概要
合成音声を使ってリアルタイム録音で美少女の声に変換し、VCに参加するシステムを構築してみたので紹介する。
想定読者
- Pythonを用いた美少女VCに興味があり、必要なライブラリが知りたい人
- 言語はどうでも良いので大体のシステムの流れを知りたい人
具体的な実装コードは自分の有しているコードを流用したためこの記事では紹介しない。具体的な実装が気になる人はTwitterのDMを解放しているので、相談して欲しい。
技術選定と構成の決定
技術構成は以下になる。
- Python
- sounddevice pythonで指定したデバイスに音声を出力
- scipy bytesデータになっているwavデータをbufferに変換
- speech_recognition マイクから入力された情報をテキストデータに変換
- PyAudio speech_recognitionの依存ツール
- COEIROINKAPI 与えられたテキストデータを合成音声に変換しbytesデータとして送信
合成音声ソフトはVOICEVOXエンジンを用いた。COEIROINKはその中でもかわいい声があったのでこれにした。技術要件的にCOEIROINKである必要性はなく、VOICEVOXエンジンであれば問題ない。極論同じoutput(wavのbytesデータ)であれば他のエンジンでも良い。

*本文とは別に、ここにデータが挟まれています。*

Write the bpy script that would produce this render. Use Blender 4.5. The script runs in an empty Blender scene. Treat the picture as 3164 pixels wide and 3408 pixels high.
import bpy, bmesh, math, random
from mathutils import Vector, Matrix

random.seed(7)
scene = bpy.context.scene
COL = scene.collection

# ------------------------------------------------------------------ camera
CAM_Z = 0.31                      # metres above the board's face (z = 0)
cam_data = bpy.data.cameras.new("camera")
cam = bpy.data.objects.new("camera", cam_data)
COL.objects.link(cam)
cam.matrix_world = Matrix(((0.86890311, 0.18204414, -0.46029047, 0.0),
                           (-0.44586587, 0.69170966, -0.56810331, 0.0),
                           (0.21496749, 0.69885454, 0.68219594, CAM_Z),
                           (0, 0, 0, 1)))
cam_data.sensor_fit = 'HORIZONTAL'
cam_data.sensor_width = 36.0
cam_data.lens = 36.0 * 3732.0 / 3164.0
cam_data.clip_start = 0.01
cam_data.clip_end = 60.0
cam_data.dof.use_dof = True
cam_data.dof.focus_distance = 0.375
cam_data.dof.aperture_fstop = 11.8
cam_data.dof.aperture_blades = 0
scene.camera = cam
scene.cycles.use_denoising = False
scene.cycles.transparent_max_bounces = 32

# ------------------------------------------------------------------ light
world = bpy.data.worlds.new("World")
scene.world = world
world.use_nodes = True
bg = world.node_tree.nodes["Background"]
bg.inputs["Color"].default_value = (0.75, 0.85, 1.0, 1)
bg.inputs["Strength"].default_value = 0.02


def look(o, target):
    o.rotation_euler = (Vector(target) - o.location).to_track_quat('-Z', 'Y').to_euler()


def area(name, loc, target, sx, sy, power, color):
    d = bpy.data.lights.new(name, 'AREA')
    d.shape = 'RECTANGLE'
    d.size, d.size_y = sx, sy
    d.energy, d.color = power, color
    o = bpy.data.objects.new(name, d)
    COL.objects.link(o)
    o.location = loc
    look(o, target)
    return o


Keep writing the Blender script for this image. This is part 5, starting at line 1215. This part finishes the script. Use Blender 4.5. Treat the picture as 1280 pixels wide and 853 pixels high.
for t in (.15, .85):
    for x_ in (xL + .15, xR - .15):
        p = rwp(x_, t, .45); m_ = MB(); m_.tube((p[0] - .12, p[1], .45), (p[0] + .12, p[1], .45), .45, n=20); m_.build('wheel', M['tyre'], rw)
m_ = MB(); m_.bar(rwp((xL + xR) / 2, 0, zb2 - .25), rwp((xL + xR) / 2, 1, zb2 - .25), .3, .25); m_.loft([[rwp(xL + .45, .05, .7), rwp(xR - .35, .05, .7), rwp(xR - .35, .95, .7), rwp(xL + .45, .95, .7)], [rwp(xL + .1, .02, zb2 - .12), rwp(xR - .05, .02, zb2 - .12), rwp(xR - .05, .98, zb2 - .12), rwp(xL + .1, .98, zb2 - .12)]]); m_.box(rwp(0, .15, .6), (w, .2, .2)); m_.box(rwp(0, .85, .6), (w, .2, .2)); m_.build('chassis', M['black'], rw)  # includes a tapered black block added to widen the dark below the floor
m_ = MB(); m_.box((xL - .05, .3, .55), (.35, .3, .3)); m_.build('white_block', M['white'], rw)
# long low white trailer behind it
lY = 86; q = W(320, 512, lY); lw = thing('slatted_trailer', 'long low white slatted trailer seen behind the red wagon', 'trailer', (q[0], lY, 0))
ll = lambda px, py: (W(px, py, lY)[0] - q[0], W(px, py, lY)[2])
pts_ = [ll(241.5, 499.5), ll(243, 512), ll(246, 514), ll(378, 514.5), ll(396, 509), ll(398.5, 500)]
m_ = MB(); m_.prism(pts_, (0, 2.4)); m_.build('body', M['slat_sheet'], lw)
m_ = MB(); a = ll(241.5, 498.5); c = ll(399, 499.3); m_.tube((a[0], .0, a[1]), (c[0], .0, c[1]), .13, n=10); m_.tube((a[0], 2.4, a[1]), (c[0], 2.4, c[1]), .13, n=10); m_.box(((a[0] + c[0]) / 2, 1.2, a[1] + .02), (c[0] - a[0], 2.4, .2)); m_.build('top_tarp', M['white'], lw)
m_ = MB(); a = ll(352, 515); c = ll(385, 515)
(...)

COEIROINKはソフトを起動するとローカルAPIが経つ仕組みになっているので、APIにテキストデータ(今回の場合はマイクで話した内容)を渡せば音声データが返ってくる。APIで与えられる音声データはbytes形式のため、書き出さずに再生するためにはscipyが必要になる。他に変換できるライブラリがあるなら、それに変えても問題ない。
主な処理の流れ
- マイクから音声認識を行いテキストデータに変換
- テキストデータをCOEIROINKのAPIに送信
- 受信したwavのbytesデータをbufferに変換
- bufferをsounddeviceで仮想マイクに出力
- 仮想マイクを美少女で話したい任意のVCのマイクに設定
備考
こちら側で実装する必要のあるものは音声認識・bytesデータの再生の二つのため、この二つの要件が達成できるのであればNode.js等他のバックエンド言語でも可能。COEIROINKのAPIをクラウドに載せることができればGPU資源も不要になるので必要なマシンスペックは相当低くできる。
まとめ
利点としてMMVCなどのリアルタイム変換よりもマシンスペックが必要ないこと、事前準備があまりいらないこと、合成音声のためはっきりした口調であることがある。一方で合成のためのラグが数秒あるためペアプロのような瞬間的なコミュニケーションが必要なものには向かないと思われる。個人的にはこれを流用してナレーションの合成音声化などに使えるのではないかと思ったので、興味がある人は作ってみてほしい。